There are a couple of reasons why Australian households seem to be able to sustain a higher ratio of house prices to incomes. First, Australians seem to spend less of their income on non-housing consumption than is the case for US households, with a significant part of this difference explained by lower health costs in Australia. Australian households therefore have greater capacity to service housing loans. Second, the level of gearing in the United States housing market is noticeably higher than in Australia. This may reflect the fact that Australian households are more active in paying down their loans after buying a home, possibly because owner-occupied mortgage interest rates are not tax deductible here as they are in the United States. The faster pay-down of mortgage debt in Australia reduces the risk of borrowers subsequently getting into financial difficulty.

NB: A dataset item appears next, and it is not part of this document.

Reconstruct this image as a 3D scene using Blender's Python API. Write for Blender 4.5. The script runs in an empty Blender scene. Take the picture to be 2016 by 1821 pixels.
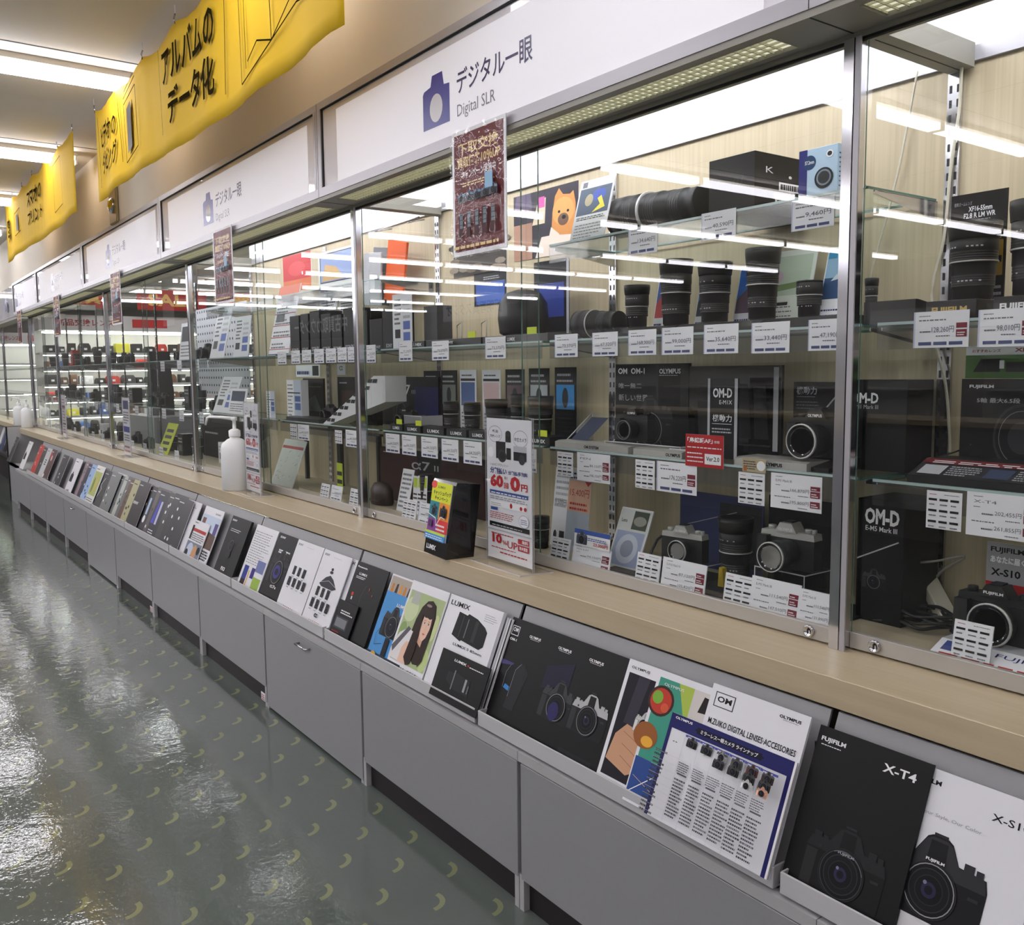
import bpy, math, random
from mathutils import Vector, Matrix
SC = bpy.context.scene
COL = SC.collection
rnd = random.Random(7)
R = math.radians
# ------------------------------------------------------------------ camera
PXW, PXH, FPX = 2016.0, 1821.0, 1773.7
TH, PI_, RO = R(35.9876), R(5.8149), R(-0.551)
CAM = Vector((0.0, -1.6756, 1.42))
def _axes():
    f = Vector((-math.cos(TH)*math.cos(PI_), math.sin(TH)*math.cos(PI_), -math.sin(PI_)))
    r = f.cross(Vector((0, 0, 1))).normalized(); u = r.cross(f)
    r2 = math.cos(RO)*r + math.sin(RO)*u; u2 = -math.sin(RO)*r + math.cos(RO)*u
    return r2, u2, f
AX = _axes()
cd = bpy.data.cameras.new('camera'); cam = bpy.data.objects.new('camera', cd); COL.objects.link(cam)
cd.sensor_fit = 'HORIZONTAL'; cd.sensor_width = 36; cd.lens = FPX/PXW*36; cd.clip_start = .05; cd.clip_end = 100
mr = Matrix((AX[0], AX[1], -AX[2])).transposed().to_4x4(); mr.translation = CAM
cam.matrix_world = mr; SC.camera = cam
def at(px, py, Y=None, Z=None, X=None):
    "point of a measured spot of the photograph on a known plane of the room (metres)"
    d = AX[2] + (px-PXW/2)/FPX*AX[0] - (py-PXH/2)/FPX*AX[1]
    t = (Y-CAM.y)/d.y if Y is not None else (Z-CAM.z)/d.z if Z is not None else (X-CAM.x)/d.x
    return CAM + d*t
# ------------------------------------------------------------------ world and exposure
w = bpy.data.worlds.new('shop_air'); SC.world = w; w.use_nodes = True
w.node_tree.nodes['Background'].inputs[0].default_value = (.9, .93, 1, 1)
w.node_tree.nodes['Background'].inputs[1].default_value = .05
SC.view_settings.view_transform = 'Standard'; SC.view_settings.look = 'None'
SC.view_settings.exposure = 0.0; SC.view_settings.gamma = 1.0
try: SC.view_settings.use_curve_mapping = False
except Exception: pass
SC.cycles.transparent_max_bounces = 32; SC.cycles.max_bounces = 10; SC.cycles.glossy_bounces = 5
SC.cycles.diffuse_bounces = 4; SC.cycles.transmission_bounces = 8
SC.cycles.sample_clamp_indirect = 50
TUBE = 17.0            # strength of the ceiling tubes
CASE_TUBE = 24.0         # strength of the tubes inside the showcases
# ------------------------------------------------------------------ materials
MATS = {}
def lin(c):
    return tuple(((x/255)/12.92 if x <= 10.3 else (((x/255)+.055)/1.055)**2.4) for x in c)
def mat(name, rgb=(200, 200, 200), rough=.5, metal=0, emit=0, spec=.5, noise=0, scale=20, coat=0):
    "principled material; rgb as 0-255 sRGB; a little noise in the colour where asked"
    if name in MATS: return MATS[name]
    m = bpy.data.materials.new(name); m.use_nodes = True; nt = m.node_tree; b = nt.nodes['Principled BSDF']
    c = lin(rgb)
    b.inputs['Base Color'].default_value = (*c, 1); b.inputs['Roughness'].default_value = rough
    b.inputs['Metallic'].default_value = metal; b.inputs['Specular IOR Level'].default_value = spec
    if coat: b.inputs['Coat Weight'].default_value = coat; b.inputs['Coat Roughness'].default_value = .05
    if emit:
        b.inputs['Emission Color'].default_value = (*c, 1); b.inputs['Emission Strength'].default_value = emit
    if noise:
        tc = nt.nodes.new('ShaderNodeTexCoord'); n = nt.nodes.new('ShaderNodeTexNoise'); n.inputs['Scale'].default_value = scale
        r = nt.nodes.new('ShaderNodeMixRGB'); r.inputs[1].default_value = (*[max(0, x*(1-noise)) for x in c], 1)
        r.inputs[2].default_value = (*[x*(1+noise) for x in c], 1)
        nt.links.new(tc.outputs['Object'], n.inputs['Vector']); nt.links.new(n.outputs['Fac'], r.inputs[0])
        nt.links.new(r.outputs[0], b.inputs['Base Color'])
    MATS[name] = m; return m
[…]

Overall, the experience of the last few years suggests that the Australian household sector as a whole appears to have the financial capacity to sustain a relatively high ratio of housing prices to income. That capacity may not, however, be evenly distributed through the population. Many 50–60 year olds, having benefited from the prolonged economic expansion over almost 20 years and the accumulation of superannuation savings, are in a strong financial position. This has encouraged a change in financial behaviour, with many households in this group being more inclined to stay geared up later in life, using the funds to upgrade or expand dwelling investments. It is likely that this changed behaviour has been a significant factor in the housing developments we have seen over the past 10–15 years.”